澤田正二代表取締役社長は「AからBに運んで当たり前と思われがちな事業で、なかなかありがとうと言ってもらえない。歩行者に道を譲ると、多くの人は会釈をしてくれたり、笑顔をくれる。1日その人の顔が浮かんだりして、良い方に連鎖していると感じている」と話す。
動画を集めるようになって、ドライバーの気持ちにも変化が現れ、事故が激減したという。
中部電力・東京電力の電柱輸送を中心とした重量物や長尺物の運搬を行う柘運送も2021年よりRespect he Law38プロジェクトに賛同。社外向けに自社の安全活動を伝えようとユーチューブで活動を紹介し始めたところ、社内の事故が8割以上減るという結果につながった。
「交通違反を犯さないため」にルールを守ることの限界
JAF「思いやりティ ドライブ」の日本のドライバーについて尋ねるインタビューに、ゲーテ・インスティトゥート東京所長でドイツ出身のペーター・アンダース氏が応じている。日本人の運転手を「規律を守るドライバー」と評価する一方で、疑問も示す。
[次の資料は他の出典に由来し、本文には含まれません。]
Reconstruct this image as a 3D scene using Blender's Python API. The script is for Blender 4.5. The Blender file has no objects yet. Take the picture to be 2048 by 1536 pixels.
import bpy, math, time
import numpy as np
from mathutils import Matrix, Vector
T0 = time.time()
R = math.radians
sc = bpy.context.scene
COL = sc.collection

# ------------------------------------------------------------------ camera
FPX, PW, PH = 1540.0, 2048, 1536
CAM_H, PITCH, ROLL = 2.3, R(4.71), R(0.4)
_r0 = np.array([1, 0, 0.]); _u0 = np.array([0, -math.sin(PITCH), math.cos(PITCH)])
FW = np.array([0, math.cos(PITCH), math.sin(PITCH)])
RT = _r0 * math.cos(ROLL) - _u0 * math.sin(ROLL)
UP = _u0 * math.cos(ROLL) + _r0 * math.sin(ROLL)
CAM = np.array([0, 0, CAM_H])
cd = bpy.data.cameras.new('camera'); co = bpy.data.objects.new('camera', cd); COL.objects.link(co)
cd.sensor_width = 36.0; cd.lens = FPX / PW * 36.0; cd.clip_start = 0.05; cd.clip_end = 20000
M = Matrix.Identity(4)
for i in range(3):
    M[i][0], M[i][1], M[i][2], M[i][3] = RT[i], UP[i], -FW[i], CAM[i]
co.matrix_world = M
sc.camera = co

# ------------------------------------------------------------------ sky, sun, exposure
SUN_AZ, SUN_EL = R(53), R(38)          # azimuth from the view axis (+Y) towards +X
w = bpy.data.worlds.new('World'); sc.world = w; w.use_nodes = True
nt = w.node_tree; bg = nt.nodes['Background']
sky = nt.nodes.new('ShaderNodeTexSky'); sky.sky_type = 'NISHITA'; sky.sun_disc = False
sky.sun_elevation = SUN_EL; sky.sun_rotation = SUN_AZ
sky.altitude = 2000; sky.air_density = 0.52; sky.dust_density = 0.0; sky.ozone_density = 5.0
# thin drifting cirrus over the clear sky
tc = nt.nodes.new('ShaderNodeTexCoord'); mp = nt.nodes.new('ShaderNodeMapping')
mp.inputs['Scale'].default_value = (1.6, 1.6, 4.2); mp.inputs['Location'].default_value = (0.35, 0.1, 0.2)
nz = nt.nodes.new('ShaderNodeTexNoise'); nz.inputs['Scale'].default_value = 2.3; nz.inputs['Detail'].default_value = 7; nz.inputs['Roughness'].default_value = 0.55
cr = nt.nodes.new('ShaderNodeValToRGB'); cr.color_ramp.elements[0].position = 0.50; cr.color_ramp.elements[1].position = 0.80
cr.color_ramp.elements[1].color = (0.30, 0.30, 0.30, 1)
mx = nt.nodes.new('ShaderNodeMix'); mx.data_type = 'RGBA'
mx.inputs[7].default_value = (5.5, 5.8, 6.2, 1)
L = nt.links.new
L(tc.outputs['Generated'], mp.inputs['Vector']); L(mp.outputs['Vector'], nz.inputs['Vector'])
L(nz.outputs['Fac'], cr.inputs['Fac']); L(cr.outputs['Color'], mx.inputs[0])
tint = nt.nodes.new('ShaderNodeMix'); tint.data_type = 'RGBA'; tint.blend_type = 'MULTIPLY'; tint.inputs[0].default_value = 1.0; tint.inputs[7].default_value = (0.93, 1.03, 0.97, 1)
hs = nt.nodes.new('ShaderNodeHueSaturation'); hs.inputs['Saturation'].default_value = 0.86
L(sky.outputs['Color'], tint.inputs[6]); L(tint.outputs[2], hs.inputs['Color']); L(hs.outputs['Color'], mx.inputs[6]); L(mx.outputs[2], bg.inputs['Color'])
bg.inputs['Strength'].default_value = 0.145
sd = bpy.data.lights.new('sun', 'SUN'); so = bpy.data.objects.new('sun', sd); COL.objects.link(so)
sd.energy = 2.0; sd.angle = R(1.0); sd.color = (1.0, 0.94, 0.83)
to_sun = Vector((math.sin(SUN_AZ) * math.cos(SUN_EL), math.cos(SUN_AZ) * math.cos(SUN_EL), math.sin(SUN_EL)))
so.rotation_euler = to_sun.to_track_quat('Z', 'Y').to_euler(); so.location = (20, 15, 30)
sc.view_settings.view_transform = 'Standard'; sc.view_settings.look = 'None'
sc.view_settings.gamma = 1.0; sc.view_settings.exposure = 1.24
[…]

「少なくとも都市部では、日本のドライバーはよく止まっているように感じます。ただしそれは、『交通違反を犯さないため』のように思うのです」
「ドイツの自動車学校では、自分がどんなミスをするかより、まわりの人が何をするかの状況判断を学び、訓練します」
交通安全とは、そうしたコミュニケーションの技術だともいえるとアンダース氏は述べる。
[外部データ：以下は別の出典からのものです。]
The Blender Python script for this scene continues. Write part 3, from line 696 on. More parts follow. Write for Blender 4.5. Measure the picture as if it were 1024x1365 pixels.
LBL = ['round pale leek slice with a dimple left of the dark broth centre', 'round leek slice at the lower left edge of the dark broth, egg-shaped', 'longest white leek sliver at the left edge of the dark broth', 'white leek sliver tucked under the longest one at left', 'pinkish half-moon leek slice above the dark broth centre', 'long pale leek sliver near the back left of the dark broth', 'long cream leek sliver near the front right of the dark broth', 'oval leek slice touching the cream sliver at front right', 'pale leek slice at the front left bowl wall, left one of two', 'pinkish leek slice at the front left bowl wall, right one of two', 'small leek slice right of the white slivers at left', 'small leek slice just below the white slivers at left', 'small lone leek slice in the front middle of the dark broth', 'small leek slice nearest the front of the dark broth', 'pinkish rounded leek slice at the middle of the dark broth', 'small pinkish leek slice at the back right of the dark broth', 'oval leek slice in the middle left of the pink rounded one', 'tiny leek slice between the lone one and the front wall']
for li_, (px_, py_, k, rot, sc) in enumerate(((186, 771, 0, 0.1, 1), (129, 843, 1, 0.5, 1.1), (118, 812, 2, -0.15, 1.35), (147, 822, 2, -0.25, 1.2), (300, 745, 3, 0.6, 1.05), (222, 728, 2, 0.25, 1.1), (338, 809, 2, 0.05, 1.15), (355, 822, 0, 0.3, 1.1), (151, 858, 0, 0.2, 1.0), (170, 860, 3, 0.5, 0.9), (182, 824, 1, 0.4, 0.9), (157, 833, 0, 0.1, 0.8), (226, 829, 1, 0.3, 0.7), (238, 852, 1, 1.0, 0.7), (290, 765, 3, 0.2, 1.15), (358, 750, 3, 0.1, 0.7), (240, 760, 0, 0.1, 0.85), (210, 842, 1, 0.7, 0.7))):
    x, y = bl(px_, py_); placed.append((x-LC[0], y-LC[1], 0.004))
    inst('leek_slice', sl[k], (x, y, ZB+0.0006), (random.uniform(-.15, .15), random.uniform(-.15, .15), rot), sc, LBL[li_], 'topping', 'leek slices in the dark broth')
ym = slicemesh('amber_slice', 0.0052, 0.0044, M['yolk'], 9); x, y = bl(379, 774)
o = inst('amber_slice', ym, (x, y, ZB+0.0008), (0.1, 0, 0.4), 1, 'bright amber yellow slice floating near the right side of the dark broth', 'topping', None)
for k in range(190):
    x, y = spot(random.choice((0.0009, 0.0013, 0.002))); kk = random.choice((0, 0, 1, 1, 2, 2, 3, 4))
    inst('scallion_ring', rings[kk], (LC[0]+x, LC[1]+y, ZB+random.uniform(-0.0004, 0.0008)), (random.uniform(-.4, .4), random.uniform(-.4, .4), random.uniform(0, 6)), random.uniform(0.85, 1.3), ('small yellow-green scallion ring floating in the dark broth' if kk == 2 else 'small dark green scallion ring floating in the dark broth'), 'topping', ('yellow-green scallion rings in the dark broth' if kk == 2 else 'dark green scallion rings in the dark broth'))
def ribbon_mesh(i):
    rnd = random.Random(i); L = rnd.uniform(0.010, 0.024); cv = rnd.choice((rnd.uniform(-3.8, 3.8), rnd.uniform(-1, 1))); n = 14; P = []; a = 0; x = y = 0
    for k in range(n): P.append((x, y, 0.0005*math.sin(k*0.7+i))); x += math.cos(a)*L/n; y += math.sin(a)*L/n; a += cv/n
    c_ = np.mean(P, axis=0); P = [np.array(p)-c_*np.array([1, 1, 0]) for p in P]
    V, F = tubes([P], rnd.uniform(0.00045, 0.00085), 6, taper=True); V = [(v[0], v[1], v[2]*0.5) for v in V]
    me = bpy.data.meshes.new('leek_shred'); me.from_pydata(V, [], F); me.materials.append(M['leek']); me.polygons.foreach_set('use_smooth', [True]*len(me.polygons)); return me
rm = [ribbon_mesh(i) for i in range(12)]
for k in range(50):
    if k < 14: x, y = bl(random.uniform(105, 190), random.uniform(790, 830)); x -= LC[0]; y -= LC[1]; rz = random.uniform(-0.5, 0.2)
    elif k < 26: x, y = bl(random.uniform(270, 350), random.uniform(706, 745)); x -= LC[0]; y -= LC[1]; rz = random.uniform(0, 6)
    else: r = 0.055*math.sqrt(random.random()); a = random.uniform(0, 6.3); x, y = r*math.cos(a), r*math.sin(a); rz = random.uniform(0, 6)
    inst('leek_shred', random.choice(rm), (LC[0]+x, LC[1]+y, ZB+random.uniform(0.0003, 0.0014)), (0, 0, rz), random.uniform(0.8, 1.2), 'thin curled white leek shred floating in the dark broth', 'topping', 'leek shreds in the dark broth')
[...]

交通部運転免許管理担当参事官や春日井警察署長を歴任した愛知県安全運転管理協議会の小林眞・専務理事は「歩行者を守るような気持ちで運転してほしい」と話す。
減点や罰金を避けるためだけでなく、何のための法律・ルールなのかを今一度考え直す必要がある。「歩行者優先」を意識する動きは事業者を中心に広がりつつある。この空気が一般ドライバーにも伝播していくことを期待したい。